Marcel Winatschek

I’ll Start Tomorrow

There’s a specific order of operations happening right now: I push the belly sideways with one hand, reach the keyboard with the other, and the double-fried paprika chips disappear into my face on some kind of autopilot. This is the desk life. You sit down at it and the day just sort of happens around you.

Moving means unplugging a phone or fetching fresh tissues for whatever stress-release situation I’ve gotten myself into. When the calendar says sport, I read that as a suggestion I can respectfully decline. The bike stays locked because I’m always running late for something I’m doing from a chair.

The eating is structured around efficiency, because there’s always one more thing to finish. Pizza, burgers, the delivery app—I’ve been so dependent on food delivery these past two months that I’ve racked up enough loyalty points to have fed a small nation and everyone who ever told me this was a bad habit. Fast food that arrives in thirty minutes is the most honest product the modern world has ever produced.

The moments where I hold it together—take the bike, order the goat cheese salad (which genuinely is good, I’ll admit that), drink water—tend to end around 3:30 in the morning, when I find myself at a Burger King, drunk, screaming for Bacon Cheese Nuggets and Country Potatoes with the dignity of a child who’s been told no. Hot wings on top of that. For recovery.

None of this is my fault. That much should be obvious. The blame goes to television—specifically to Doug Heffernan of Queens, whose entire comedic existence rests on making vegetables look like something only deeply insecure people eat. Colonel Sanders appears in my dreams, chasing me through a field of oversized corn, and the nightmare gets worse if I stop eating his product. I am a passive victim of the calorie economy and I would appreciate everyone getting off my case about it.

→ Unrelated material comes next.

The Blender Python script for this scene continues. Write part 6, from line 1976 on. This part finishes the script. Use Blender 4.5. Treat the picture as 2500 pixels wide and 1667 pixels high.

That said: Burger King rotates its menu constantly and the food has always tasted identical. Like smoked vagrants. Every single time. The calorie frisbees from call-a-pizza operations, drowned in grease, cheese stacked to a height that probably costs some poor guy his fertility—I’ve accepted those as a structural feature of my diet. The Asian noodle stalls I keep ordering from, though. I’ve given them enough chances. Before I buy those again, I’ll march into a war zone in nothing but an elephant-print thong.

Fashion people stay thin somehow. I’ve observed this and have a theory: they subsist partly on marriage proposals from fifty-something men in provincial towns who’ve been following their blog since 2007. Special diet. Not easily replicated.

So what changes? I’m not about to become a different person—no quitting accounts, no cycling across America in search of authentic selfhood. But I’m noticing things. Slower reactions. Tiredness that arrives before it’s earned. Sitting down to eat something and not even enjoying it, which is the real humiliation here. The laziness was supposed to feel good. That was the whole deal.

A bike ride occasionally. A park bench, a book, some actual sunlight. Sex, with a person, more than once a year. Small corrections, not a new life. The internet doesn’t sleep, yes, but I could at least eat something green before it keeps me up again.

Tomorrow, though. I still have McDonald’s vouchers.